| Problem description |
List every line below containing "scene".

——

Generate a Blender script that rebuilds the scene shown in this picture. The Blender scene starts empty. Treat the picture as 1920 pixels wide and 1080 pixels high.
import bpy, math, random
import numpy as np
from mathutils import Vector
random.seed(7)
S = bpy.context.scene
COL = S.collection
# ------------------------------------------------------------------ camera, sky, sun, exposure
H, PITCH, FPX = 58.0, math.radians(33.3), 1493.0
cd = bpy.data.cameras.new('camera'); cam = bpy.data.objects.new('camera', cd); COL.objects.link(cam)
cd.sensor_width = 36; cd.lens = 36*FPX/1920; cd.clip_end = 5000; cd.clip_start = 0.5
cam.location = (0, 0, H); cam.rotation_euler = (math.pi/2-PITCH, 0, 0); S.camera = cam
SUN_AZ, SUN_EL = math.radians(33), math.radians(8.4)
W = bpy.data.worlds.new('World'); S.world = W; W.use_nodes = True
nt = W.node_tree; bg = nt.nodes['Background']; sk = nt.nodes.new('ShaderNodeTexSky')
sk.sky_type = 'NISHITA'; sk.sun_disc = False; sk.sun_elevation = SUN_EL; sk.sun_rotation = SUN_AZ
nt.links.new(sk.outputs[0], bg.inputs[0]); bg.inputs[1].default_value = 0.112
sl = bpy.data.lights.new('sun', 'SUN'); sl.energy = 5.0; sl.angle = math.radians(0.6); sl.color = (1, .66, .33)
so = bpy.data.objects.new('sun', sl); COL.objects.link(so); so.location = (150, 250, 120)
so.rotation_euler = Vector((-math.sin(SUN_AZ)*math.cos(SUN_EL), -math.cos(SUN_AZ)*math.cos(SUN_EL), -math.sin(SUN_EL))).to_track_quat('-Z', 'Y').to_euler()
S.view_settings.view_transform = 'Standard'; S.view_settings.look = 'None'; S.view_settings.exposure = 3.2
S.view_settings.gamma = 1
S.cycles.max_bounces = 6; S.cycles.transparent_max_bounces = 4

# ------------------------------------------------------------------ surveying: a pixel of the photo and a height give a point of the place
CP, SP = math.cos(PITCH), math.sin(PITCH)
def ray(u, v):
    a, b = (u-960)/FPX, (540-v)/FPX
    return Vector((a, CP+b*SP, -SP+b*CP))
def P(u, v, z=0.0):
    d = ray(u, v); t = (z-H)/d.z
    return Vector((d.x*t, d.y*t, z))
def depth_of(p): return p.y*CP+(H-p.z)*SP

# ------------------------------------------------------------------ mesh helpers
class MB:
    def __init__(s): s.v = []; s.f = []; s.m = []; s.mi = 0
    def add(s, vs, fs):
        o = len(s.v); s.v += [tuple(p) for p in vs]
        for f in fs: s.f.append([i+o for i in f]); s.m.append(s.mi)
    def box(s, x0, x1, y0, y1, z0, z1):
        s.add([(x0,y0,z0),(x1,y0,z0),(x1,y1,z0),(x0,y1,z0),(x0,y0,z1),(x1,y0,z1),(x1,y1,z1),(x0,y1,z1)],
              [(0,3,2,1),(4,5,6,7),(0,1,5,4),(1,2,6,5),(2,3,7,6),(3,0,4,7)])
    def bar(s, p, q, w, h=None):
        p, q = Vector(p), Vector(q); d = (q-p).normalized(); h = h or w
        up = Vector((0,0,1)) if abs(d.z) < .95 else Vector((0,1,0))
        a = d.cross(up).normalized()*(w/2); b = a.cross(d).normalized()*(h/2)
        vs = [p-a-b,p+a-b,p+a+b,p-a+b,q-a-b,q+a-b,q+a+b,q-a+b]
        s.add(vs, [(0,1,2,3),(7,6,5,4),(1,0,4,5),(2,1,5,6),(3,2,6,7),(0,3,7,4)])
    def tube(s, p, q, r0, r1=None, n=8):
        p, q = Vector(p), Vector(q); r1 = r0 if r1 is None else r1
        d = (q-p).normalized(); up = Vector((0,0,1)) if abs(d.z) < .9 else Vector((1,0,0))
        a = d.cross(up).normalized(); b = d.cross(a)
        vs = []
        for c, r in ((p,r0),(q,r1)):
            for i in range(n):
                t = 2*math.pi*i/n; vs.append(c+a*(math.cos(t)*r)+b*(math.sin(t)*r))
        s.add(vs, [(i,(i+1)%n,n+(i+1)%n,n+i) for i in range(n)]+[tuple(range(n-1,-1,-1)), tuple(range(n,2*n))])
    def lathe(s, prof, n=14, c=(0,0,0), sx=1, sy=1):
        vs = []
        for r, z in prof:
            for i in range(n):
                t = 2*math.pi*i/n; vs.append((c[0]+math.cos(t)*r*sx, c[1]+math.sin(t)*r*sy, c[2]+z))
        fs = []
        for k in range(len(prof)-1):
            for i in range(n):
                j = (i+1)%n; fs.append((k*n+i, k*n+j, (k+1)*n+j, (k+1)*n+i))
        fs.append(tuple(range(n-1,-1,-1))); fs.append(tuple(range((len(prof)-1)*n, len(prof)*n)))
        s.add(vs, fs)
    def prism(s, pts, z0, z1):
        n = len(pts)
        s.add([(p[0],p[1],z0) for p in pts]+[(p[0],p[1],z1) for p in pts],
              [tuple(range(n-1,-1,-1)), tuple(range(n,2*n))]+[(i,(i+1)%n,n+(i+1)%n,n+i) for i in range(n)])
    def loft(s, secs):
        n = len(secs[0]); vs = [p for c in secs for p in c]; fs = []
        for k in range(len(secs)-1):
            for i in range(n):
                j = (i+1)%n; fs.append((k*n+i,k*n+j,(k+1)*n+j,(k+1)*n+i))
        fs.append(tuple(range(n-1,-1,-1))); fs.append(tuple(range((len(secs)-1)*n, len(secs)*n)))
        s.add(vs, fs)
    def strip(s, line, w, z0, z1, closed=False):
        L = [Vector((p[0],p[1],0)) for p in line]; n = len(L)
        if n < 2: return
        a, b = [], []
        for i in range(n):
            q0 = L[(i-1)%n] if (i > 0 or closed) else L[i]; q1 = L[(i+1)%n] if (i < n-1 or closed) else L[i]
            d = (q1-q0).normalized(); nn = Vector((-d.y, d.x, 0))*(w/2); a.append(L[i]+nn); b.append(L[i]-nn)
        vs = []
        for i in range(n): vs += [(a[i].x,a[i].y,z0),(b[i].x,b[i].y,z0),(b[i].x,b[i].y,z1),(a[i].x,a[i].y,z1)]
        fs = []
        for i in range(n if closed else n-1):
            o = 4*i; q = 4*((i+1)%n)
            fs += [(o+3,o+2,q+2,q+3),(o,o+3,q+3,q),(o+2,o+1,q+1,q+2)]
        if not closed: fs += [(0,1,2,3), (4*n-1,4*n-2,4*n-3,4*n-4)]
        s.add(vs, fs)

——

| Result for this exercise |
Generate a Blender script that rebuilds the scene shown in this picture. The Blender scene starts empty. Treat the picture as 1920 pixels wide and 1080 pixels high.
S = bpy.context.scene